So gefällt es mir. Ich denke, es entspricht den oben genannten Erklärungen von Gegenwärtigkeit mit Gedankenblitz, einfach formuliert, auf das Wesentliche reduziert. Also was soll daran falsch sein?
Ehrlich gesagt hat es mich jetzt gepackt, das Haikufieber und ich lerne gern dazu!
Vielen Dank für eure Hilfe und eure Leidenschaft für das Haiku, die mich beeindruckt.
Kaetzchen
 
C

Christian Jyren

Gast
7-5-2 ... und das von einer "Koryphae" ... das gefällt mir ... ;-)


Danke Kätzchen

MfG
Christian Jyren
 

Kaetzchen

Mitglied
Haiku

Hi DoSchreiber

Deine Worte waren mir hilfreich. Dein mitgeliefertes Haiku assoziiert bei mir das Problem mit den Fledermäusen. Für eine Ausstellung zum Thema Umwelt habe ich ein solches Bild gemalt, nur nicht so direkt - geschreddert.
Aber du meinst ja sicher den Sonnenuntergang?

Viele Grüße
Kaetzchen
 
G

Gelöschtes Mitglied 20370

Gast
Hallo K,

sich an Volker Friebel in Sachen Haiku zu orientieren, ist völlig in Ordnung.

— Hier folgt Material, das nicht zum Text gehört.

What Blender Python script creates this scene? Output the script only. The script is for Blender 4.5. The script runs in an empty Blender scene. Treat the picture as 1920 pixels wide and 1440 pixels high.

Er gehört zum Besten am derzeitigen deutschsprachigen Haikuhimmel!
Und dass du in so kurzer Zeit mit

Blüten am Baum
Nach grauen Tagen -
Ungewohnte Stille

ein beachtliches, wenn auch nicht ganz stimmiges Gedicht ablieferst, zeigt dein ernsthaftes Auseinandersetzen mit dieser nicht einfachen Dichtkunst. Toll - du bist auf dem richtigen Weg!

Schöne Grüße von
DOSchreiber
 

Kaetzchen

Mitglied
Haiku

Naja, DoSchreiber,
da machst du mich schon neugierig, was du da nicht ganz stimmig findest! Das würde ich schon gern kapieren.
LG
Kaetzchen
 
G

Gelöschtes Mitglied 20370

Gast
Hallo K,

Blüten am Baum
klingt ein wenig nach 'Blüten hängen am Baum' (so wie Früchte), da doch das Leuchtende/Duftende vordergründig sein sollte. Also gefiele wohl Baumblüten am besten.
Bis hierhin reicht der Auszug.